Per quattro anni mi sono dato da fare per imparare il mestiere di fabbro, arte nobile ma lavoro faticoso. Mi ero fatto i muscoli, sapevo saldare e lavorare il ferro anche se non ero un maestro ma mi resi conto, molto presto, che questo non sarebbe stato sufficiente a risolvere il problema dell'esistenza in un paese di poco più di mille abitanti e dall’economia povera basata prevalentemente sull’agricoltura e l’allevamento di bestiame.
A casa non avevo un letto, dormivo su una stuoia di paglia stesa per terra e per coprirmi non avevo coperte ma usavo un vecchio cappotto ormai dismesso. Anche gli indumenti che usavo per vestirmi erano capi di vestiario usati, donati dalle persone benestanti a noi, appartenenti alla misera plebe. Nella mia casa non esisteva un tavolo per riunirci a mangiare, si mangiava con due sedie, una di fronte all’altra: una per appoggiare il piatto e l’altra per sedersi. Storia molto triste la mia.
Non avevo ancora compiuto 19 anni quando decisi di lasciare la Sardegna, abbandonando, con grande dolore, mia madre sulla sedia a rotelle e mio padre ormai annebbiato dai fumi del vino. Tentavo l’avventura dell’emigrazione nella speranza di migliorare la mia esistenza e di poter aiutare in qualche modo la famiglia.
Furono anni rocamboleschi che cercherò di raccontarvi in breve. Arrivai a Bergamo e trovai un lavoro in fabbrica. Vi rimasi fino a che mi chiamarono per assolvere l’obbligo del servizio militare. Sotto le armi conseguii la patente per la guida dei camion per cui, una volta congedato tornai in Sardegna nella speranza di trovare un lavoro come camionista.
Stessa storia, niente lavoro e decisi ancora di partire, stavolta per la Germania ma anche qui il lavoro non era soddisfacente, ci rimasi un anno e ritornai a Bergamo.
Qui incontrai una ragazza che mi propose di andare a lavorare come camionista con suo padre, accettai ma non potevo rimanere con lui, precario e senza assicurazione. Con questa ragazzina era scoppiato l’amore. Con grandi sacrifici ci sposammo e in soli quattro anni mi diede tre figli meravigliosi. Trovai un altro lavoro da camionista e iniziai a stare meglio per cui tentai l’avventura di comprarmi un camion in proprio per rendermi autonomo…. ma le cose non andarano molto bene, le banche, con gli interessi sul prestito, si portavano via ciò che doveva essere il mio guadagno. In un modo o nell’altro siamo comunque sopravvissuti e sono riuscito a sistemare le cose alla meglio.

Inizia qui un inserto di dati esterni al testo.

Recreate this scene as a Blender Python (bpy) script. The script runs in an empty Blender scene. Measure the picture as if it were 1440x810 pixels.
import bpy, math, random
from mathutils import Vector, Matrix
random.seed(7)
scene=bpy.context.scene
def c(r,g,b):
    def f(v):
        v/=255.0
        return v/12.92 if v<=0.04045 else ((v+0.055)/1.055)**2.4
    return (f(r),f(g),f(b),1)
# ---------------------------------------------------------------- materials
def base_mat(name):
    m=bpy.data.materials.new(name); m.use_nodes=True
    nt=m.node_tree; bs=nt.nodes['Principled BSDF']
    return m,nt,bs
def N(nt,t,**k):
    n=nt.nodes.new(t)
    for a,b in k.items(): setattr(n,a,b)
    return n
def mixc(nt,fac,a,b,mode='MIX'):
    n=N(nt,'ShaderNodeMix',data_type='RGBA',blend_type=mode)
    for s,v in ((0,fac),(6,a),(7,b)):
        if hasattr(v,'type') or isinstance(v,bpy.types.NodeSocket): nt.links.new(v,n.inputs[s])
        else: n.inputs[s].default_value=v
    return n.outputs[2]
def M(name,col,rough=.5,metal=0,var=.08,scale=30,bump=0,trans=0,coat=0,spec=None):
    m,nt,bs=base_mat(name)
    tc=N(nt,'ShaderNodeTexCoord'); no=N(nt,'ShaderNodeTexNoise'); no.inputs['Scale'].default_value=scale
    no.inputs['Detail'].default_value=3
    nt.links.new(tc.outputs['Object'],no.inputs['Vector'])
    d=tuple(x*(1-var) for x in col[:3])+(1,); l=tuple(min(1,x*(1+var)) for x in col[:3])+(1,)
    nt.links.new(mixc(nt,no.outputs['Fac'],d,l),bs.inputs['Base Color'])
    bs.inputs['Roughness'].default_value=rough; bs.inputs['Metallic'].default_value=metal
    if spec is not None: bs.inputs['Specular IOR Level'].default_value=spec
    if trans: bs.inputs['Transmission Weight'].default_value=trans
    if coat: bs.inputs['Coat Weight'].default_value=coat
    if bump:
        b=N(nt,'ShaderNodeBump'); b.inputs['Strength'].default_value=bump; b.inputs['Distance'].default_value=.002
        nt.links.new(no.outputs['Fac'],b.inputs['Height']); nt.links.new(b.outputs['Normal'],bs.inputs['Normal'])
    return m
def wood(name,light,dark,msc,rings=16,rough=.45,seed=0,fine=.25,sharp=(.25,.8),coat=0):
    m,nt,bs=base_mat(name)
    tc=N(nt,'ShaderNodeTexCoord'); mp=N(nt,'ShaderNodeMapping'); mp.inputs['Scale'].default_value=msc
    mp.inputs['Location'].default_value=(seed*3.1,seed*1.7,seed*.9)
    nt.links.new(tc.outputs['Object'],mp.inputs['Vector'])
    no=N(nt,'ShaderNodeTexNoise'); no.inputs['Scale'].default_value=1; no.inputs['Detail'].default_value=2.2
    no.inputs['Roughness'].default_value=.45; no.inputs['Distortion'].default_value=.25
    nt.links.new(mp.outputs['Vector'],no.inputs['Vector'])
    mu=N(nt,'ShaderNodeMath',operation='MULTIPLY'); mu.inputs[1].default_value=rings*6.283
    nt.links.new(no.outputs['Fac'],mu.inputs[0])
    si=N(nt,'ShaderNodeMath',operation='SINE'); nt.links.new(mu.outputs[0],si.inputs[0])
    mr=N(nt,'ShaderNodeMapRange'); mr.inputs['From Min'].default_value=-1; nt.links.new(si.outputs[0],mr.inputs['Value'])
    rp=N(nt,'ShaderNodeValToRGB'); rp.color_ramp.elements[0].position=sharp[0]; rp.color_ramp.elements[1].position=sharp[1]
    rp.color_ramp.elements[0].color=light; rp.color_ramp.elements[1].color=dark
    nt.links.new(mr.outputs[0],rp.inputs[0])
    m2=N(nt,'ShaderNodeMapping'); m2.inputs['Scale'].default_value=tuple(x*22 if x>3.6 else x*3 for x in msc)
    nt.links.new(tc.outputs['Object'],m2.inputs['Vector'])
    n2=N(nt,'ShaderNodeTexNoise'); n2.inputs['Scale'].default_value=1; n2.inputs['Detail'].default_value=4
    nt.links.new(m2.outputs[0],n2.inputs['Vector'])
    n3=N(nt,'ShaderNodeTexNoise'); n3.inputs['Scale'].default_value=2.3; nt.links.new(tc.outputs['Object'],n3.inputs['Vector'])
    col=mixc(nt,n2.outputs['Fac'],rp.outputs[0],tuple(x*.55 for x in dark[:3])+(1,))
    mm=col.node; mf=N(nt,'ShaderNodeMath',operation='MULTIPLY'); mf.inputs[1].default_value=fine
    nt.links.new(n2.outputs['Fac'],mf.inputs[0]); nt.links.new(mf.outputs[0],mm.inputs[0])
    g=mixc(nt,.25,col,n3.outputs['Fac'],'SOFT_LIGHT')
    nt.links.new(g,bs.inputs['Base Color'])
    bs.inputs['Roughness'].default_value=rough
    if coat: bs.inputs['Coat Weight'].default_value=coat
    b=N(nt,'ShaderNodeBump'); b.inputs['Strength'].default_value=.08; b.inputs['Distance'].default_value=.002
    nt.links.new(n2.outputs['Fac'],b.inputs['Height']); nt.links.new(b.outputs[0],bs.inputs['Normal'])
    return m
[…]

Il richiamo della terra natia era fortissimo e nel 1977 decido il rientro in Sardegna con tutta la famiglia, confidando nel mio lavoro di esperto camionista avendo conseguito anche la patente E, la “patente grande”, valida per i camion di ogni genere e gli autoarticolati, ormai ero un esperto camionista che conosceva bene il suo lavoro.
Per mesi ho girato la Sardegna in lungo in largo ma nessuno mi dava lavoro. Soldi non ce n’erano più, casa in affitto, figli piccoli, il primo frequentava la terza classe delle scuole elementari. Li vedevo giocare nella polvere e mi chiedevo ma che cosa hanno fatto di male loro? Il lavoro lo trovai finalmente a Nuoro come autista ma lontano da casa. Per tutta la settimana dormivo e mangiavo sul camion, senza lavarmi, ero diventato un barbone. Rimasi lì tre mesi poi trovai lavoro a Oristano, alla Tirso trasporti, i soldi erano pochi ma non avevo altro e dovevo resistere.

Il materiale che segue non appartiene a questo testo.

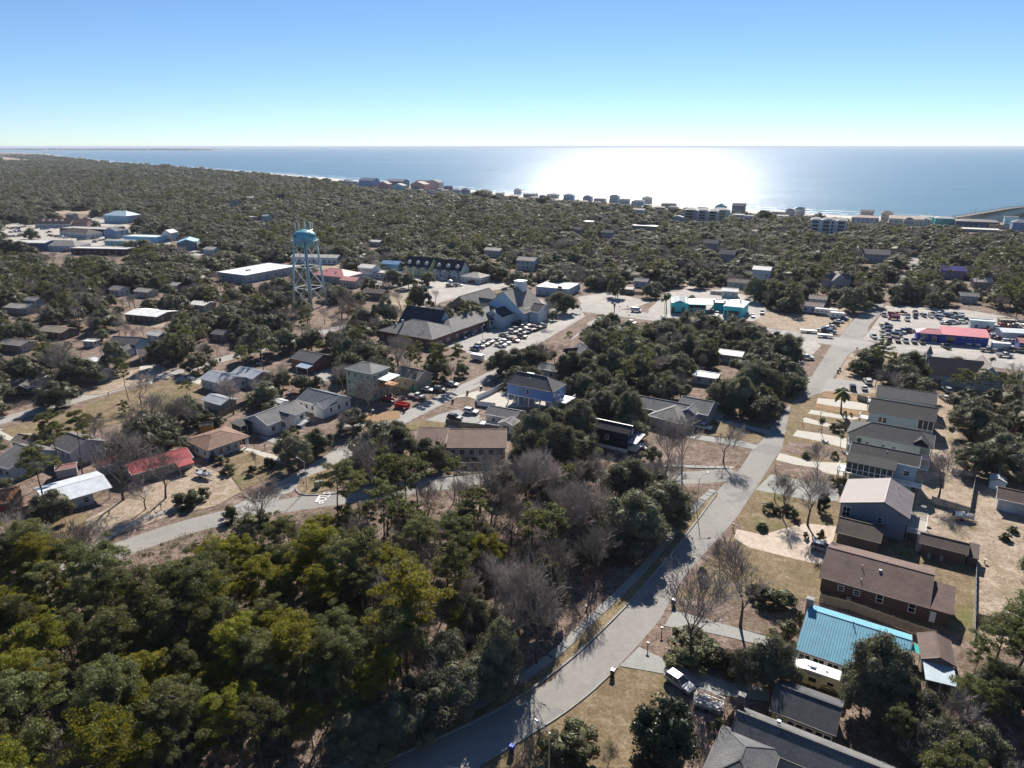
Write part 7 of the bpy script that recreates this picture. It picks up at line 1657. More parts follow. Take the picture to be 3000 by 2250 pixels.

Passa un po’ di tempo e un giorno ricevo una telefonata da mia sorella anch’essa emigrata in Lombardia. Mi dice chiama il tuo ex datore di lavoro, ha bisogno di te. Lo chiamai e mi disse torna da noi: è morto un tuo collega di lavoro, gradirei che tornassi tu che conosci il lavoro e i clienti. Tornai a Bergamo da solo, ripresi il lavoro ma lasciai la famiglia in Sardegna perché i ragazzi dovevano completare l’anno scolastico in corso. Tornai a prenderli e ci trasferimmo tutti di nuovo a Bergamo. Il lavoro era soddisfacente e per me era cominciata la strada in discesa: tutto andava bene e sono riuscito a comprare casa con un mutuo, con tanta fatica, con l’aiuto dei figli e con il sostegno di Susy, mia moglie, che ancora oggi, pur essendo immobilizzato in una sedia a rotelle, mi ama come il nostro primo giorno d’amore.